Saturday, August 6, 2016

The Murder of Mary Russell by Laurie E. King

Then with an appalling, wet convulsion, the old man went limp.  As Clarissa bent over her father, infant wails mingled with the keening sounds of her own abandonment.
--Laurie E. King, The Murder of Mary Russell (Bantam 2016)

I generally avoid pastiches of Doyle's Sherlock Holmes stories (the useful website about mysteries, http://www.stopyourekillingme.com has 23 authors of Sherlock Holmes books listed) --they usually suffer from too little or too much imagination -- but a friend recommended King's books to me as being of fairly high quality. The first few, beginning with The Beekeeper's Apprentice in 1994, are intelligent novels about Holmes's retirement years and his eventual marriage to scholar Mary Russell.  In the later books (King has written thirteen so far) Holmes is sometimes barely seen and King concentrates on the role of Mary and women in post-Victorian England.  The Murder of Mary Russell was suggested by Doyle's story "The Gloria Scott" published in Strand Magazine in 1893.  In that story a man survives a shipwreck and becomes a blackmailer.  The blackmailer's last name is Hudson, the last name of Holmes's housekeeper, though no relationship is suggested in Doyle's story.  In King's book this Hudson is Mrs. Hudson's father and the novel is mostly an extended flashback to Mrs. Hudson's childhood in Australia, her life of petty crime and her illegitimate son.  Eventually Holmes finds Clarissa Hudson while hunting for her father and hires her as his housekeeper while her son stays in Australia with Clarissa's sister; there are some interesting class-conscious parallels with Samuel Richardson's 18th C, novel Clarissa.

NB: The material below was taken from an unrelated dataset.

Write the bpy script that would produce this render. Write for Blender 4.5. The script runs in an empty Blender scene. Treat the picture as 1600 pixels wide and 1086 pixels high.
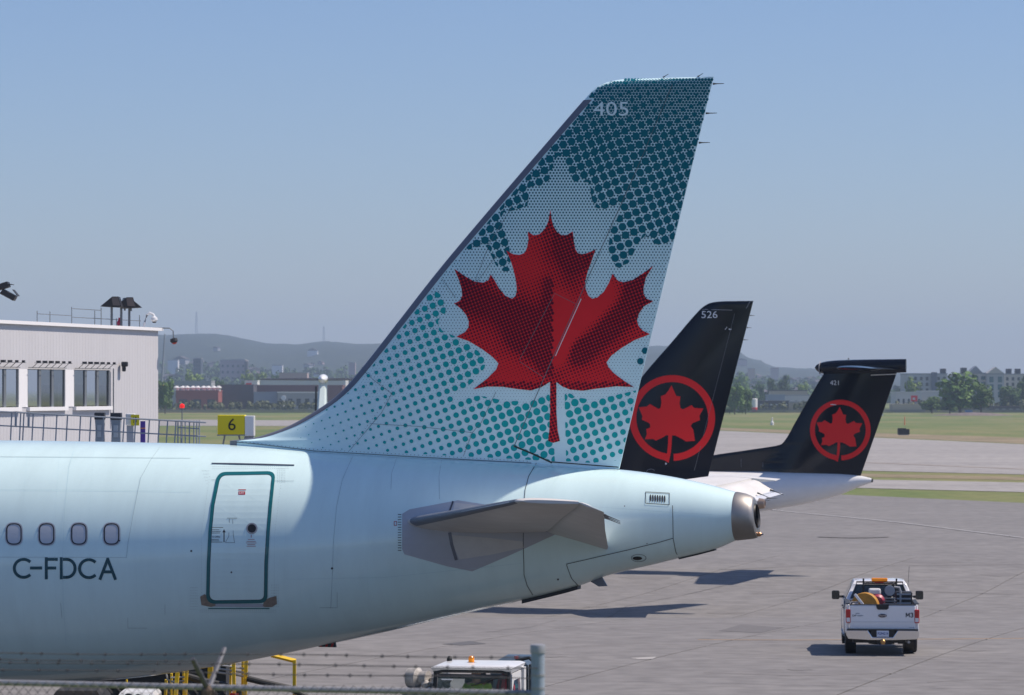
import bpy, bmesh, math, random
from mathutils import Vector, Matrix
from mathutils.geometry import tessellate_polygon

random.seed(7)
R = math.radians
SC = bpy.context.scene
COL = SC.collection

# ------------------------------------------------------------------ camera, sky, sun, exposure
F, HZ, CZ = 5150.0, 610.0, 6.75          # focal length in photo pixels, horizon row, eye height
cam_d = bpy.data.cameras.new("camera")
cam = bpy.data.objects.new("camera", cam_d); COL.objects.link(cam)
cam.location = (0, 0, CZ); cam.rotation_euler = (R(90), 0, 0)
cam_d.sensor_width = 36.0; cam_d.lens = F / 1600.0 * 36.0
cam_d.shift_y = (HZ - 543.0) / 1600.0
cam_d.clip_start = 0.5; cam_d.clip_end = 40000
cam_d.dof.use_dof = True; cam_d.dof.focus_distance = 50.0; cam_d.dof.aperture_fstop = 5.6
SC.camera = cam

SUN = Vector((0.666, 0.05, 1.0)).normalized()
W = bpy.data.worlds.new("World"); SC.world = W; W.use_nodes = True
nt = W.node_tree; nt.nodes.clear()
sky = nt.nodes.new("ShaderNodeTexSky"); sky.sky_type = 'NISHITA'; sky.sun_disc = False
sky.sun_elevation = math.asin(SUN.z); sky.sun_rotation = math.atan2(SUN.x, SUN.y)
sky.altitude = 30; sky.air_density = 1.0; sky.dust_density = 0.45; sky.ozone_density = 9.0
bg = nt.nodes.new("ShaderNodeBackground"); bg.inputs[1].default_value = 0.102
wo = nt.nodes.new("ShaderNodeOutputWorld")
tint = nt.nodes.new("ShaderNodeVectorMath"); tint.operation = 'MULTIPLY'; tint.inputs[1].default_value = (1.10, 1.0, 1.045)
nt.links.new(sky.outputs[0], tint.inputs[0]); nt.links.new(tint.outputs[0], bg.inputs[0]); nt.links.new(bg.outputs[0], wo.inputs[0])

sun_d = bpy.data.lights.new("sun", 'SUN'); sun_d.energy = 4.9; sun_d.angle = R(0.53); sun_d.color = (1.0, 0.88, 0.76)
sun_o = bpy.data.objects.new("sun", sun_d); COL.objects.link(sun_o)
sun_o.rotation_euler = SUN.to_track_quat('Z', 'Y').to_euler(); sun_o.location = (200, 50, 250)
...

There is an unusual amount of bloodshed in this book, mostly revealed in its aftermath. Also, like too many mystery writers, King often misleads and manipulates her readers; I presume, since it is so common, that readers like this.  Generally I prefer genre writers such as John D. MacDonald and Raymond Chandler, who write in the first person, the reader learning about events as the narrator does. King's novel of mostly flashback is similar to Doyle's novels --especially The Valley of Fear(1914) -- and we get only a glimpse of the young Sherlock Holmes, when he rescues Clarissa from her father; he appears mostly, in King's novels, after the period that Watson writes about and the emphasis is more on his emotions than his ratiocination.